そんなことはわかっていながらも、怒りがどうしても収まらない自分を正直、持て余していました。
私の心の中で、正論と本音がぶつかり合いました。
私の本音は、それはそれは決して綺麗なものでもなく。
ものわかりも悪く。
恐らく、私の本音を誰か他の人に対して愚痴ったところで、周りは決していい思いはしないだろうし、「じゃあ、一体、あなたはどうしたいの?」と聞かれる可能性満載の状態。
確かに、状況的に考えると、世間一般の尺度からすると、私の方が逆に責められかねないほどの本音を抱えていました。
でも、それでも、あの時の私は、1人でもいいから、私のこの怒りを理解して欲しい。
わかって欲しいという思いで一杯でした。
その思いがたとえ、常識的に「とんでもない発想」だとしても。
言いたい。
私の怒りをまき散らしたい。
そんなやり場のない怒りを抱えている時に、ふっと、気づいたのです。
「失敗から受ける「恩恵」ってあるよな」と。
それは、無理矢理に自分に言い聞かせた訳ではありません。
多分、自分の中で怒りに怒って感情を感じきったからなのでしょう。
やっと、冷静な自分を取り戻せました。
ここでいう「恩恵」というのは、「失敗したから次は、こうする」。
つまり、今回の私の出来事でいうと、「次からは伝える切り口を変えてみる」という、直接の対応策ではなく、「失敗」から連鎖し、付随してきた様々な感情のことです。
やり場のない怒りや悲しみをどうすることもできず、ただただ、打ちひしがれている自分を、どこか別の自分が傍観している。
そして、傍観している自分が思ったのです。
「この経験をいつか、必ず役立てよう」と。
私と同じように、どこに怒りをぶつけたらいいのかわからない思いを抱えている誰かのことを、今よりももっと、深いレベルで理解できるかも知れない。
どれだけ心の中で、ひどいことを思おうが、何をどう感じようが、それはそれでOKなんですよ。と私が代わりに言ってあげることは、これまでも普通にやってきたスタンスですが。
今回の強烈な怒りに対して、改めてそのしんどさや葛藤をリアルに私の中での実体験として感じることができたんですね。
私はこれまでの人生で、様々な葛藤も怒りも悲しみも苦しみも、それなりに感じてきましたが、心のどこかで、「ここまで辛い思いをして、それで相手の理解ができたところで、それが何になるの?」と何度も思ってきました。
相手の理解をするために、ここまで苦しい思いをしなければならないのならば、いっそ、相手のことなんて理解なんでできなくてもいい。
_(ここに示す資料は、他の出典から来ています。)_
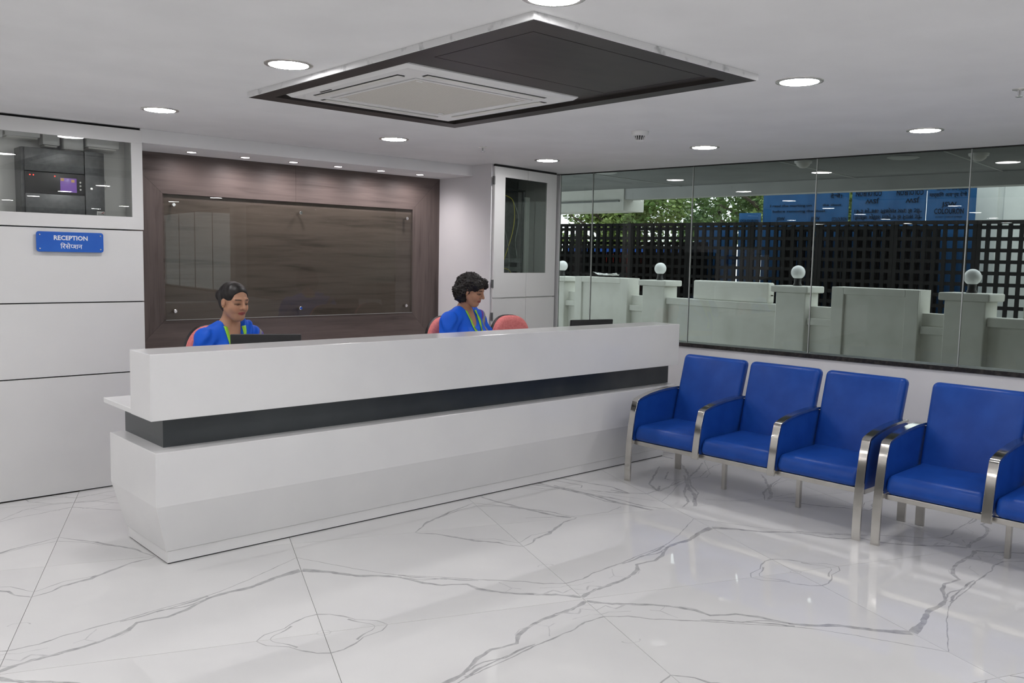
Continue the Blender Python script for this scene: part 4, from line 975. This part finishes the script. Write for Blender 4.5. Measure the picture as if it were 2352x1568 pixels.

と。
ですが、結局、他人とのコミュニケーションがうまくいかない理由の1つに、「相手の思いが理解できない、共感できない」が故に、「そんなひどいこと言っちゃ駄目だよ」とか、「私にはあなたの気持ちはわかんなーい」などと、簡単に言ってしまい、逆に相手の心を傷つけてしまうケースがあるのです。
それはそれで、言う側の「本音」なので、それ自体に良し悪しはありませんが、言い方によっては、相手は自分の「気持ち」を否定されたように感じ、ますます心を閉ざしてしまう。
あなたも、そんな行き違いを経験したことは一度くらいはあるのではないでしょうか。
しかし、相手の思いを理解しようとすることは、結局、自分を理解することにも繋がっていくのだとも思うのです。
相手のことを理解する前から、「わかんない。信じられない。そんなこと思うなんて」と跳ね除けてしまい、中には嫌悪感を抱くことだってある。
それはそれで、自分もイライラするという「おまけ」がついてくる場合もあるのではないかと。
自分の価値観と相手の価値観は違うから、「相手の考えそのもの」を肯定しましょうということではありません。
相手が、怒りや悲しみを抱く「権利」。
それは、誰にも邪魔できるものではないし、正す必要があるものではないのです。
ならば私は、ある意味、「失敗」ともいえる出来事から学んだことを、いつか必ず、同じように苦しんでいる「誰か」に、役立てていきたい。
私が学んだことを、誰かの心の安らぎのために、お返ししたい。
そんな風にも思った貴重な出来事でした。